Subrings of the formal power series

Question

I was struggling with subrings, and I was wondering if anyone could clarify this problem for me

$S=\{a_0 + a_2x^2 + a_4x^4+\dotsm\mid a_i \in\mathbb Q\}\subset \mathbb Q[[x]]$

where $\mathbb Q$ is the field of rational numbers.

So my lecture said it is a subring iff
for all $a,b$ element of $S$ we have $a-b$ is an element of $S$, for all $a,b$ element of $S$ we have $a b$ is an element of $S$ .
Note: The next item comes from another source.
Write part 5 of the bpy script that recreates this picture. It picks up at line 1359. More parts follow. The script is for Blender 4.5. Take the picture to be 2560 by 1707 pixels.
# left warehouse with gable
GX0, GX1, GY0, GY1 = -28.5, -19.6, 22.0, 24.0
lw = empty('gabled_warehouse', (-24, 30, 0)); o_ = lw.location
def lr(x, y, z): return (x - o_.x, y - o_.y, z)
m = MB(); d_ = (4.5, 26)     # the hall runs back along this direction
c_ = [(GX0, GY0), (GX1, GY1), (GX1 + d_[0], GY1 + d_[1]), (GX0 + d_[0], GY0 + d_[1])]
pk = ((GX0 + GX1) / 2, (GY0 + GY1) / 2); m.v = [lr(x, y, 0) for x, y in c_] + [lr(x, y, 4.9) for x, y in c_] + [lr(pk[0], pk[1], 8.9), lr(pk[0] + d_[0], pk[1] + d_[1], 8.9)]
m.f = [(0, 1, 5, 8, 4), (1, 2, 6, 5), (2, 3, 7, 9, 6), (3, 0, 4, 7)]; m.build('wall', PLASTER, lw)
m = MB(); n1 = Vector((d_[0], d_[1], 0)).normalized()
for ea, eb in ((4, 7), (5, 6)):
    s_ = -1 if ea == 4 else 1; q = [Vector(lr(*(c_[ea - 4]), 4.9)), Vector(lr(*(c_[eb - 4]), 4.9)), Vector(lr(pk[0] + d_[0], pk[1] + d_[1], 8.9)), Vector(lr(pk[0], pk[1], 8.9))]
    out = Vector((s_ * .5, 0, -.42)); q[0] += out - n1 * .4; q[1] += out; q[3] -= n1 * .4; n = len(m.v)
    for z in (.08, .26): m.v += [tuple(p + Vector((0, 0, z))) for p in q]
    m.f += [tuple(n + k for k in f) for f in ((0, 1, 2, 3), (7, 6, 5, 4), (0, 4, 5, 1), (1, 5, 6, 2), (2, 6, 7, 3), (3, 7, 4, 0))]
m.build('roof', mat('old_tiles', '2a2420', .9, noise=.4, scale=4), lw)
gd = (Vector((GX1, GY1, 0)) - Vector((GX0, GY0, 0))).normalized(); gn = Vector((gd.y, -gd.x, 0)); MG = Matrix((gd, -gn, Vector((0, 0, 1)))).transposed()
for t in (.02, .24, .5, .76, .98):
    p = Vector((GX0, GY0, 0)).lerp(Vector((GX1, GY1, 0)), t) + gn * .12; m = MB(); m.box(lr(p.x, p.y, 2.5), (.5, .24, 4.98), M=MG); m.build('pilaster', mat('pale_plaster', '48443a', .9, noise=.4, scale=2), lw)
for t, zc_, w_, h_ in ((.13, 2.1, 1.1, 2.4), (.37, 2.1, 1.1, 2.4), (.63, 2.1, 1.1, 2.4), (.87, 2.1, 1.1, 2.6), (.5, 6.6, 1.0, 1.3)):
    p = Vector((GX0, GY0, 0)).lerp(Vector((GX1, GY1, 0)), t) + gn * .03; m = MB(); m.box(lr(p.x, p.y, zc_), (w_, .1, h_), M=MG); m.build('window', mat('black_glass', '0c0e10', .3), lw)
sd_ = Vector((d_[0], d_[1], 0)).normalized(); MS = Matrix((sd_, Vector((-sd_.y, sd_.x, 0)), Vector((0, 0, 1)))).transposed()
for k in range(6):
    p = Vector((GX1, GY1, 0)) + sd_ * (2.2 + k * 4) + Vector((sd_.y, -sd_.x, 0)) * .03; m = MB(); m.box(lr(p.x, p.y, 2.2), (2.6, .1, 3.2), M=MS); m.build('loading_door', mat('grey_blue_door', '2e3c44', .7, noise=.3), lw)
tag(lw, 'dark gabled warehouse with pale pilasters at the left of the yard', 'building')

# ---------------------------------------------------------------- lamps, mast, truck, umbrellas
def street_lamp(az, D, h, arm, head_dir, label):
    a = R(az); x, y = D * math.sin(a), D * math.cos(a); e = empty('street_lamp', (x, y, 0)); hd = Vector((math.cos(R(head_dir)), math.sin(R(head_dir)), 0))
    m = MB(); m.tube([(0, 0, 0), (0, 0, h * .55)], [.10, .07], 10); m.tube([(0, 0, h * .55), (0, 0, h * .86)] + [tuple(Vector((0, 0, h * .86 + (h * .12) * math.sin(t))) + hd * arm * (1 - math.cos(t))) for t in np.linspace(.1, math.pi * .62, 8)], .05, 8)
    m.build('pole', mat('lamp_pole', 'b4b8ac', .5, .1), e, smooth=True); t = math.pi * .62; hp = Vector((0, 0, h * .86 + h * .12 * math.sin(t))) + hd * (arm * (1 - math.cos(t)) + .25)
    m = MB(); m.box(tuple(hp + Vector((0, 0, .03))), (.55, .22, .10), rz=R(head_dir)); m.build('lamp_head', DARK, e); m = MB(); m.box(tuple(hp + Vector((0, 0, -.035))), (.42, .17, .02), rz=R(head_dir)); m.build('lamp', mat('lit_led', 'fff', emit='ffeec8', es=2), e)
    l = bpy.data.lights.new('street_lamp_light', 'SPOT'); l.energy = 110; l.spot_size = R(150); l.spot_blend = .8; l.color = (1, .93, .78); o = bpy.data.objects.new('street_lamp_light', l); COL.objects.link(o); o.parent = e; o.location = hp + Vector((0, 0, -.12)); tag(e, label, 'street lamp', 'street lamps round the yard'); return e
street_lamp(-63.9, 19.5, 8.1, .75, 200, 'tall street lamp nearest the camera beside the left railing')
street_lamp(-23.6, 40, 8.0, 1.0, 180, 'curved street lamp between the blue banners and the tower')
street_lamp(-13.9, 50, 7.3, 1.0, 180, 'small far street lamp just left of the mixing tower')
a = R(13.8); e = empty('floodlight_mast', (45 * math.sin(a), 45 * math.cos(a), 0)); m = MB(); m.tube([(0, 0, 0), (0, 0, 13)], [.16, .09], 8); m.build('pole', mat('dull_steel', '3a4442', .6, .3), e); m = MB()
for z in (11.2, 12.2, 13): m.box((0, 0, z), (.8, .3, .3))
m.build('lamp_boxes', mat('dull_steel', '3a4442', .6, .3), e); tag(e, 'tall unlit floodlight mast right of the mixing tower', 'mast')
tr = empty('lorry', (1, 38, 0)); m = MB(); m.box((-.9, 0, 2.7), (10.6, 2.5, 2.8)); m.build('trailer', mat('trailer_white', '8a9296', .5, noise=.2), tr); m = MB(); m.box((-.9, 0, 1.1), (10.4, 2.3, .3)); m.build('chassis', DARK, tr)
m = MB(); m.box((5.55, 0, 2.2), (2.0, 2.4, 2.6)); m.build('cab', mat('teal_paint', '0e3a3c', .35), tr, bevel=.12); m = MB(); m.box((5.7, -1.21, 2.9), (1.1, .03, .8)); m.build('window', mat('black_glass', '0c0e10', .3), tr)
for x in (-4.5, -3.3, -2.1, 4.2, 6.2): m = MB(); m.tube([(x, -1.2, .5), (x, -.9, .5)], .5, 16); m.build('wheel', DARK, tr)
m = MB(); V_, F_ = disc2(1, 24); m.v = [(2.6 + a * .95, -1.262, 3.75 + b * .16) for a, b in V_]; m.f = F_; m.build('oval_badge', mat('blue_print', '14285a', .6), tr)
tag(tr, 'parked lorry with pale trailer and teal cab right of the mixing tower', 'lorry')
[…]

So I believe this is not a subring because $a_0 - a_2x^2$ is not an element of $S$ but I don't know if I'm 100% right or even how to prove this, can someone please explain?

Answer 1

Your set $\;S\;$ contains all the power series for which all the coefficients of odd powers of $\;x\;$ are zero...or in other, simpler perhaps, words: all the power series with only even powers (meaning: only the coefficients of even powers are, perhaps, non-zero).

1) Is the difference of two such series as above described again an element in $\;S\;$ ?

2) Is the product of two such elements as above described again an element of $\;S\;$ .

The answer for both question is yes ...but can you prove this ?

Answer 2

Hint for the product:

The product for two formal powers series is defined as a Cauchy product.

The coefficient of $x^n$ in the product is $$ \sum_{i+j=n} a_i\mkern1mub_j.$$ If $i+j=n$ and $n$ is odd, can both $i$ and $j$ be even?